Tuesday, August 26, 2008

Sunflowers, Goldenrod Infused Oil, And Other Things

The sunflowers have begun to bloom in my garden! They're so tall, somewhere around 9ft. I had to stand over between the zucchini and the bush beans to snap this picture.

My black-white kitty came out to the garden with me to roll in the dirt path and rub on one of my row-marker sticks.

Today I made some goldenrod infused oil. I did it the down and dirty quick way. I've never made infused oil before, but what seems like acres and acres of goldenrod is about to burst into bloom, so if this doesn't work, believe me, there's plenty more where that came from.

How I Made My Goldenrod Infused Oil

I snipped some of the first goldenrod to bloom and took it right home and put it into two cups of extra-virgin olive oil (just the blooms, but I think some people use the leaves too). I had about three stems of goldenrod. The olive oil was in the top part of a double boiler. I filled the oil up with the fresh goldenrod so that there wasn't any room left, but careful that the goldenrod wasn't heaping out of the oil.

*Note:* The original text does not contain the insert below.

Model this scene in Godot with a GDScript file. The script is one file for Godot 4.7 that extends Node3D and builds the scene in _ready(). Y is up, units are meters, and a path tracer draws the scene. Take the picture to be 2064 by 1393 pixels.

I let the oil/goldenrod sit in the double boiler over gently simmering water for a couple of hours. I made sure the water didn't boil away by adding a little more to it every 20 minutes. I was very careful not to let any water get into the oil/goldenrod. After letting the oil cool a bit, I strained it through cheesecloth into a clean jar. Now I'll let it sit undisturbed for a few days so that the cloudiness can settle out. The moisture from the fresh blossoms will supposedly settle to the bottom by then and I'll be able to siphon off the oil into another jar.

Some people only use dried herbs when infusing oil so that it lessens the risk of the oil getting moldy after a time. Also, another way to infuse the oil is to take your time. Place the herbs in the oil, place a lid on the container, and let it sit in the sun for a few weeks. Strain, and voila! You have infused oil. That's how I'm going to do it with my calendula.

We have a very large apple tree in our back yard which was there when we purchased the house. We have never done the necessary things to ensure bug-free apples, so the apples are always too buggy to eat. Sometimes you can find a few that aren't, and they're a treat, crisp, sweet, and with almost a clovey spice to them. When my daughter took horseback riding lessons, she would often take a few to the horses. They ate them up.

We're considering pruning the tree into shape and doing what it takes to help the apples stay bug free in coming years. I'd better get the canning supplies out!